2010 yılında İstanbul’da daha minimalist diyebileceğimiz alternatif projenizle, David Lewis ile beraber sahneye çıkmıştınız. Geçen seferki İstanbul ziyaretinizden aklınızda en çok neler kaldı?

Konserlerden, şehirden ve insanların misafirperverliğinden çok keyif almıştık. Konserlerden sonra bazı izleyiciler kendiliğinden gelip, bize şehri gezdirmeyi bile teklif etmişlerdi.

Paris Combo’da gitarın çok güçlü olduğunu söylüyorsunuz, peki müziklerine eşlik eden sözleri nasıl tarif edersiniz?

Tıpkı müziklerimiz gibi sözleri de çok özgür bırakıyoruz. Oldukça eğlenceli sözler var, ama kimi zaman da müziklerimizle bütünleşen ya da tezat oluşturan sürrealist söylemler de kullanıyoruz.

Post-punk gruplarıyla geçirdiğiniz onca yıldan sonra, hâlâ bol bol punk ve ska dinlediğinizi biliyorum; punk şarkıcılarının ve gruplarının tavırlarında en çok neyi seviyorsunuz?

İyi bir müzisyen olduğunuzu kanıtlama çabasından çok, samimiyet ve yepyeni fikirler bazen daha kıymetli olabiliyor.

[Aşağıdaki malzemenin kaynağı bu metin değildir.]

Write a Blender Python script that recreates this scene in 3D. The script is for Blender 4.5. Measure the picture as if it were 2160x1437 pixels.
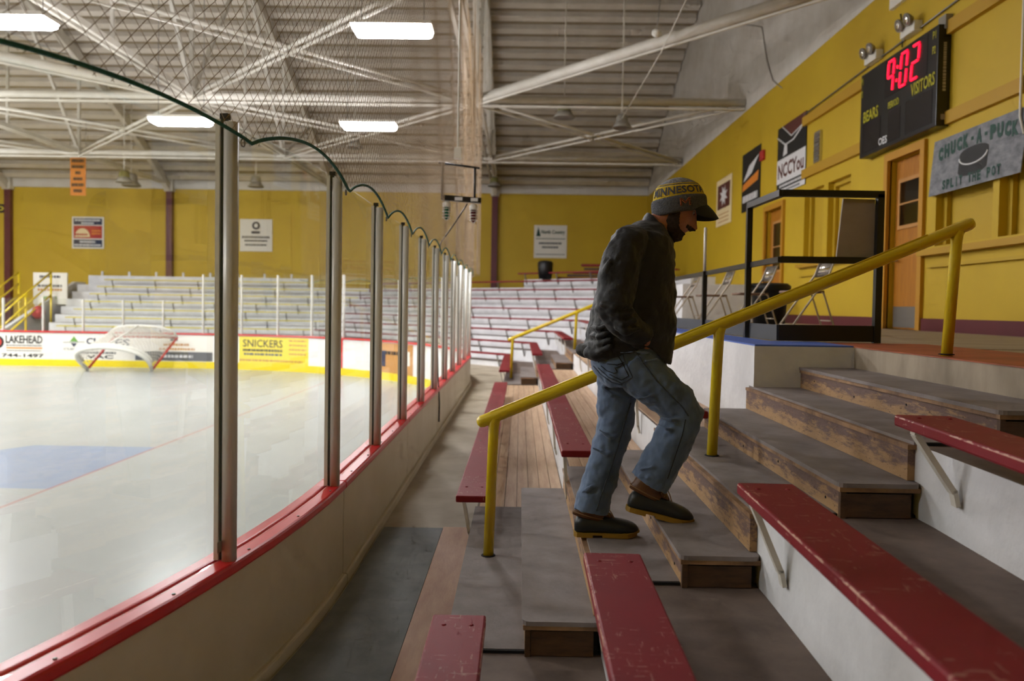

Aynı zamanda bir şarkı yazarısınız ve bu bir bakıma duygularınızı ifade etmek için size belirli bir özgürlük veriyor; en çok nelerden ilham alıyorsunuz?

Aşk, düşler ve günlük hayat! Özellikle bu aralar önce müzikleri yaratıp, sonrasında söz yazdığım için Potzi, David ve François’nın çaldıkları müzikler de bana söz yazarken ilham veriyor.

Paris Combo’nun ilk albümü için henüz İstanbul’u hiç ziyaret bile etmemişken, İstanbul’la ilgili izlediklerinizden ve anlatılanlardan yola çıkarak bir şarkı yazmışsınız, ‘İstanbul’ adını verdiğiniz şarkının sözleri neler anlatıyor?

Aslında David Lewis İstanbul’a çoktan gitmişti ve bir diskoda 9/8’lik ritimle dans eden insanlar gördüğünü anlatmıştı. Ayrıca İstanbul’la ilgili olarak Boğaz’daki gemilerden ve camilerden yükselen şehrin en çok aklında kalan seslerini de tarif etmişti.

David Lewis’le işbirliği yaptığınız ilk şarkı da, yine ‘İstanbul’ olmuş; bu durumda İstanbul’un topluluk için özel bir yeri olduğunu söyleyebilir miyiz?

Bizim için kesinlikle öyle ve orada bizim de sevileceğimizi şimdiden çok iyi hissedebiliyorum.

Çağdaş caz topluluklarının müzisyenleri genel olarak sanki bir tavırcasına pop müzik dinlemezler, peki ya sizler?

Aslında söylediğim gibi, bir bakıma biz de bir pop grubu sayılırız ama çok geniş anlamda bir ‘pop’ ifadesi kullanıyorum; çünkü 60’lara kadar caz müzikleri de pop sayılırdı ve hâlâ çoğunlukla  ‘Dünya müziği’ diye tarif edilen müzikler de pop. Bence her tür müzik tarzıyla kendimizi ifade edebiliyor olmak çok önemli ve Paris Combo grubunun müzisyenleri, çok farklı müzik deneyimlerini bir arada sunuyor.